Govt’s ‘no worse off’ pledge for home care under scrutiny
Nationals MP Dr Anne Webster, the member for Mallee in far-north-western Victoria, said the Government has broken its no worse off promise.
The Government’s commitment to a “no worse off” guarantee for existing Home Care Package recipients – a key concession offered to the Opposition to secure bipartisan support for the new Aged Care Act – is now under the microscope.
On 12 September 2024, Prime Minister Anthony Albanese told Parliament: “The no worse off principle will ensure everyone with a home care package on the national priority system, or assessed as eligible for a package as of today, will make the same contributions or lower as they would have under home care arrangements.”
12 days later, then-Aged Care Minister Anika Wells echoed that commitment in a media statement: “A no worse off principle will provide certainty to people already in aged care and they won’t make a greater contribution to their care.”
The Aged Care Act itself backs up this position, stating that people receiving, approved for, or awaiting a Home Care Package (HCP) on or before 12 September 2024 “will make the same contributions or lower” under Support at Home and “receive the same package level, including any unspent funds.”

But Nationals MP Dr Anne Webster, the member for Mallee in far-north-western Victoria, said the Government has broken its no worse off promise.
“Mallee constituents are telling me their providers are increasing prices, meaning older people receiving less care and, in some cases, co-payments are being demanded for services to continue,” she said. “The aged care ‘no worse off’ principle is proving to be very shallow indeed.”
The issue was also raised in Senate Estimates last week.
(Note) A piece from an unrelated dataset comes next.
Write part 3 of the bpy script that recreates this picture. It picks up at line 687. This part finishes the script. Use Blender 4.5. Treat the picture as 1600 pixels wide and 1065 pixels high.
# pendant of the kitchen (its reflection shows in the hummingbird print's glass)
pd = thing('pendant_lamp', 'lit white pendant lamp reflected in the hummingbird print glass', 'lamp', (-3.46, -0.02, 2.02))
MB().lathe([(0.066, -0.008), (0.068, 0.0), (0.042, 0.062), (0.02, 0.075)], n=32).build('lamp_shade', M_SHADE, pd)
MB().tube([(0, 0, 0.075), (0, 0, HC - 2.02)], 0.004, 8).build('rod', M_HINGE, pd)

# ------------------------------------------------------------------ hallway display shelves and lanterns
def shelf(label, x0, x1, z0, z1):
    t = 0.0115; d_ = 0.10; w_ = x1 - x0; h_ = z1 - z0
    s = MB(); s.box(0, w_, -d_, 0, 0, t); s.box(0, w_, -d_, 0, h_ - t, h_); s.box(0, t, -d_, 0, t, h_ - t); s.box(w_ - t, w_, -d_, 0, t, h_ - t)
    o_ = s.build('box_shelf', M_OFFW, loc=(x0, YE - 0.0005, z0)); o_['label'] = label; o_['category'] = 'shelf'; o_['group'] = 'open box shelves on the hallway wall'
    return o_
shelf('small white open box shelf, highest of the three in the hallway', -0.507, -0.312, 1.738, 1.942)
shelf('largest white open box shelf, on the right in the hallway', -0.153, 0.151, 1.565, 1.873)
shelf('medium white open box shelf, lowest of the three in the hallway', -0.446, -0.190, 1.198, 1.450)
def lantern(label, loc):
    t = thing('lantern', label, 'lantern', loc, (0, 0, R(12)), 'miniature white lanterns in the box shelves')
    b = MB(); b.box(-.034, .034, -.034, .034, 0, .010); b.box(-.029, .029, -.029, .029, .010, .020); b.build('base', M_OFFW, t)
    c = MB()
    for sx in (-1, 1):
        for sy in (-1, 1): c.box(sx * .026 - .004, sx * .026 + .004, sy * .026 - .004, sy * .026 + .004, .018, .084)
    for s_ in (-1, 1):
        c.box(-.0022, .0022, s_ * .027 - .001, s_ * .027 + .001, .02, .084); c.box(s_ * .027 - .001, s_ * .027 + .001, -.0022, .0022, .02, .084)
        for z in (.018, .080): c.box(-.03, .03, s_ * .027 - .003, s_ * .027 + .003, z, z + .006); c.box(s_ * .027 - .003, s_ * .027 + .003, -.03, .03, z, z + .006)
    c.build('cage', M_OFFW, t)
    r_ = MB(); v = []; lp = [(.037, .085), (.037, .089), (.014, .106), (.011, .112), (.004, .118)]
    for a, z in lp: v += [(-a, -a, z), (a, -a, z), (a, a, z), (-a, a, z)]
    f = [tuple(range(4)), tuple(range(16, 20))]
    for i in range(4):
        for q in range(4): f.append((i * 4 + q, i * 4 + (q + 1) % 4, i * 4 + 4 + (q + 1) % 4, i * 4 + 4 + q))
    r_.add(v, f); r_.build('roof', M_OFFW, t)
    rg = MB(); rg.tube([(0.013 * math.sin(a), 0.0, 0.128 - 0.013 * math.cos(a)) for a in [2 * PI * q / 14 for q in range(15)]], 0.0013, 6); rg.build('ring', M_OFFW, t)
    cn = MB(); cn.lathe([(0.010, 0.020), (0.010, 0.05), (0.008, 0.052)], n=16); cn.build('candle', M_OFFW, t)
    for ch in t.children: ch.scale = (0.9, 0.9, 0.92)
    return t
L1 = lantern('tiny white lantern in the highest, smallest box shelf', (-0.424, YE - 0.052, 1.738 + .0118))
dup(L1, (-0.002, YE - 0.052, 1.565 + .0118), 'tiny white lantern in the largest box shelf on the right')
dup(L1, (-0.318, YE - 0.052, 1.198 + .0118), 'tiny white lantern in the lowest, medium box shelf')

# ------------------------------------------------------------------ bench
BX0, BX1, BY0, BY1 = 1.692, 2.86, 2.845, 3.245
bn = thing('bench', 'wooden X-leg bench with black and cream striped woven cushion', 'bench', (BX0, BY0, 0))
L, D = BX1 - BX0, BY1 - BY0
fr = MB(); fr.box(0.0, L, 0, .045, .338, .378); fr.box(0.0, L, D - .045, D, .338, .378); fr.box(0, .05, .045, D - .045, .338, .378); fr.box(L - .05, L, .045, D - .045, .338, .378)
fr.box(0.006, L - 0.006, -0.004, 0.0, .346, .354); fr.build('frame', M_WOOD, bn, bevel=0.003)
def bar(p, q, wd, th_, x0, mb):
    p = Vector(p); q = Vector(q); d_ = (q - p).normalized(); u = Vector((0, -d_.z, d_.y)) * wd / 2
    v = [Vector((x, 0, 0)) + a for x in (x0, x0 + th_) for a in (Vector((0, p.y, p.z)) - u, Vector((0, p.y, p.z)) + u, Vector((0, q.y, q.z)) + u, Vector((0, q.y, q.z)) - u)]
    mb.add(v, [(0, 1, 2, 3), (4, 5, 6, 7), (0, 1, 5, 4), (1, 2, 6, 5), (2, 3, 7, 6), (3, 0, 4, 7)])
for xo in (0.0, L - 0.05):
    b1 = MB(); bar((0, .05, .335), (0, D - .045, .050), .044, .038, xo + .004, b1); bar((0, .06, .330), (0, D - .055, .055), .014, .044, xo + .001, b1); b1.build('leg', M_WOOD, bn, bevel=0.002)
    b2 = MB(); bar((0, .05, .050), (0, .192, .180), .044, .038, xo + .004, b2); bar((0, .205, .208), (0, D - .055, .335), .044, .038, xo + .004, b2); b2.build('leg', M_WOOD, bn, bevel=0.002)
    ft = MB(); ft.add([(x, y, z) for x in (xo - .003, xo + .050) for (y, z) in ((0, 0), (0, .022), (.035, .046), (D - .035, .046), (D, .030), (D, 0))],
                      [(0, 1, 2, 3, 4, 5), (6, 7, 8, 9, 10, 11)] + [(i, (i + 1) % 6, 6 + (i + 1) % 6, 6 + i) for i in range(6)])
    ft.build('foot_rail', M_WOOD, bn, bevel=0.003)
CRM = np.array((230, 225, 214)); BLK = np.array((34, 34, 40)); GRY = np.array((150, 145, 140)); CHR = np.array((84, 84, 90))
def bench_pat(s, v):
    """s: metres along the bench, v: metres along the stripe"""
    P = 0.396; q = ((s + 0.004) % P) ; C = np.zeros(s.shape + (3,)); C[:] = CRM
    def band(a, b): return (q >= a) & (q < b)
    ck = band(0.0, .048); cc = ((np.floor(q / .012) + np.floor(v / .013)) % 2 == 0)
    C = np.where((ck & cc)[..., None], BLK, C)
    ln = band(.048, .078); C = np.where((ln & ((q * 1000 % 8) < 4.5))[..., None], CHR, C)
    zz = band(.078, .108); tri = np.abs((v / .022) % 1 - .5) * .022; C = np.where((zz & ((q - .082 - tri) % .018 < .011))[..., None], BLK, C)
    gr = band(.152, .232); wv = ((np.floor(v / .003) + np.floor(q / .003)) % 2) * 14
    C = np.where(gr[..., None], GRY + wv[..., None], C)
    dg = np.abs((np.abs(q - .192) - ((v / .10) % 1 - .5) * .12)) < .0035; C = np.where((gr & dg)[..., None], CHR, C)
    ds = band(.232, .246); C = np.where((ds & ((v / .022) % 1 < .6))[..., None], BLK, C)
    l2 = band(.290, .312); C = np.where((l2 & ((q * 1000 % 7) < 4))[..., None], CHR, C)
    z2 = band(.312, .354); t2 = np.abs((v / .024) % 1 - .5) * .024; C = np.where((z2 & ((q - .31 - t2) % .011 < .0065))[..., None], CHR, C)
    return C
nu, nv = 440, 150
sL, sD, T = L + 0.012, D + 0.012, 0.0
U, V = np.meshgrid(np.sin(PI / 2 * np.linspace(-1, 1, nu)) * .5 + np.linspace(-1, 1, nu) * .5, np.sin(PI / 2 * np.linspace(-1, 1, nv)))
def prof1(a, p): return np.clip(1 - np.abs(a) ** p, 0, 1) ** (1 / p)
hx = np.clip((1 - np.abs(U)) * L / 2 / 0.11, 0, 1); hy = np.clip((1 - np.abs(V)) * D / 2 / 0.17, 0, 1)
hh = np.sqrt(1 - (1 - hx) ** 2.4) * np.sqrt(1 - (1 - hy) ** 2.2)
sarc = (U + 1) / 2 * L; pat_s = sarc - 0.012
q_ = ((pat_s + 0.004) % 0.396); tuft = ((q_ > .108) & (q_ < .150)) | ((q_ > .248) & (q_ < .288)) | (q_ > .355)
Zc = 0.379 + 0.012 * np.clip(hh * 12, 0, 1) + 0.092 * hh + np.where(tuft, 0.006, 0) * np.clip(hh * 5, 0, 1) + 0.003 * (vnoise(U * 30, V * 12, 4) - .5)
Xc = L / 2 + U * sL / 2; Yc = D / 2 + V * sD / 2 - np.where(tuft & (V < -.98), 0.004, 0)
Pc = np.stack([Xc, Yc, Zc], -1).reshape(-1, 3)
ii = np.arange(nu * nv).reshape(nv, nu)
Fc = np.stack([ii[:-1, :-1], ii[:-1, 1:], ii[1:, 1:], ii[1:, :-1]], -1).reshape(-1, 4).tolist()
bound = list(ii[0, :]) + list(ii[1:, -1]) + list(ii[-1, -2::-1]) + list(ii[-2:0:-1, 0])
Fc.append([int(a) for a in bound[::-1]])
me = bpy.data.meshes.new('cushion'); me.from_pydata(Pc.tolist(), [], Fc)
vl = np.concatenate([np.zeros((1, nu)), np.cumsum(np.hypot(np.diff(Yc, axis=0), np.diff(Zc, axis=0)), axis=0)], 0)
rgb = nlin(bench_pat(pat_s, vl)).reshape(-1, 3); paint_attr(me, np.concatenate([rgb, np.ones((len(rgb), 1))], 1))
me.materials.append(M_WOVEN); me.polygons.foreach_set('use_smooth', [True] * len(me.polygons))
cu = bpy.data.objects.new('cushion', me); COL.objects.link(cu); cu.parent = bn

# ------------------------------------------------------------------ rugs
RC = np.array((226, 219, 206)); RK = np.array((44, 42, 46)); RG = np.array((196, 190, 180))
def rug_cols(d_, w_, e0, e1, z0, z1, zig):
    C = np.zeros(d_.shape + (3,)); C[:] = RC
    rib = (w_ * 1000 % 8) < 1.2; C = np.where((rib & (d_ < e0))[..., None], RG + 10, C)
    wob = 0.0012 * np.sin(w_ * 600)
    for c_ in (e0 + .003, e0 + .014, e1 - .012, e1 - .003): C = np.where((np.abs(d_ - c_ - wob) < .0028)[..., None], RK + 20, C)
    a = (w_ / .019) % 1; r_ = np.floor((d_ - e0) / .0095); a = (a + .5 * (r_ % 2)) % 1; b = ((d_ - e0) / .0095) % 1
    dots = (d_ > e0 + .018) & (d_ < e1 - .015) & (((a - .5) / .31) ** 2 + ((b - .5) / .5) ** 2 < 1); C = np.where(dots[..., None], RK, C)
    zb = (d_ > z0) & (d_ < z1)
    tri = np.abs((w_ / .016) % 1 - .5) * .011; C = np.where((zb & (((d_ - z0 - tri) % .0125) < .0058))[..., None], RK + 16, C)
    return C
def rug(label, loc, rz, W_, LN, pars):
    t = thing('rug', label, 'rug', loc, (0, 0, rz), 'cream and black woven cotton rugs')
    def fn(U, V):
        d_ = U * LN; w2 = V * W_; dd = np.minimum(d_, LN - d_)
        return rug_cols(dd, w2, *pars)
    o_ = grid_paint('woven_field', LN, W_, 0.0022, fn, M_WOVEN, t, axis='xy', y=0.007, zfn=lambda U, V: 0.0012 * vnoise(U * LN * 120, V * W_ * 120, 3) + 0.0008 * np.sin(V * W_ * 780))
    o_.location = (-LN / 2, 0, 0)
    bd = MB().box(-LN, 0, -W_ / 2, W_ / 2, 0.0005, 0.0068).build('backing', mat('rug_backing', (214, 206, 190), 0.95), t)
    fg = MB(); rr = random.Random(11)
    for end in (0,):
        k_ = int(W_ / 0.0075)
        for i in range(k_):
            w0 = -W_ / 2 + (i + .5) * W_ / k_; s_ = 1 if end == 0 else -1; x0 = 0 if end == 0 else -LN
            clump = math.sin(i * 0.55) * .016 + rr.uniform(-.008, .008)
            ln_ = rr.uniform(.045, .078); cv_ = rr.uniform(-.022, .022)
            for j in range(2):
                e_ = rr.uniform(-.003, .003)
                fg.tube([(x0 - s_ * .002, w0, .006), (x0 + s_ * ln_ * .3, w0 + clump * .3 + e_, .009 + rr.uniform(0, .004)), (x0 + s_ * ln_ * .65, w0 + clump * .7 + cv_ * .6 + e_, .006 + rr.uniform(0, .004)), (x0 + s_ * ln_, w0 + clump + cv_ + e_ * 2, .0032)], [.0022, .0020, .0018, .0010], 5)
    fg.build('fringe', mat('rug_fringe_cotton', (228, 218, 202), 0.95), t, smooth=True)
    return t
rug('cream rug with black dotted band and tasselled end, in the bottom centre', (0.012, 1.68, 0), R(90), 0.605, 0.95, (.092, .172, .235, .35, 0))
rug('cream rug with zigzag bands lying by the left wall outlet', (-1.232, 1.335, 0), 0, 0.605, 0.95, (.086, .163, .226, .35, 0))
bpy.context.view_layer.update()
Queensland Greens Senator Penny Allman-Payne asked officials whether the Department had modelled the impact of rising prices on an individual’s purchasing power.

Susan Trainor, Assistant Secretary with the Department of Health, Disability and Ageing, replied: “The ‘no worse off’ principle was about their out-of-pocket costs, and it didn’t consider service prices or purchasing power.”
Under Support at Home, providers have had little choice but to lift prices to cover costs such as administration and travel for the first time.
To older people and their families, however, higher prices – and less care for the same contribution – feels undeniably like being “worse off,” regardless of the policy’s formal definition.
Perhaps it’s time to rethink the language.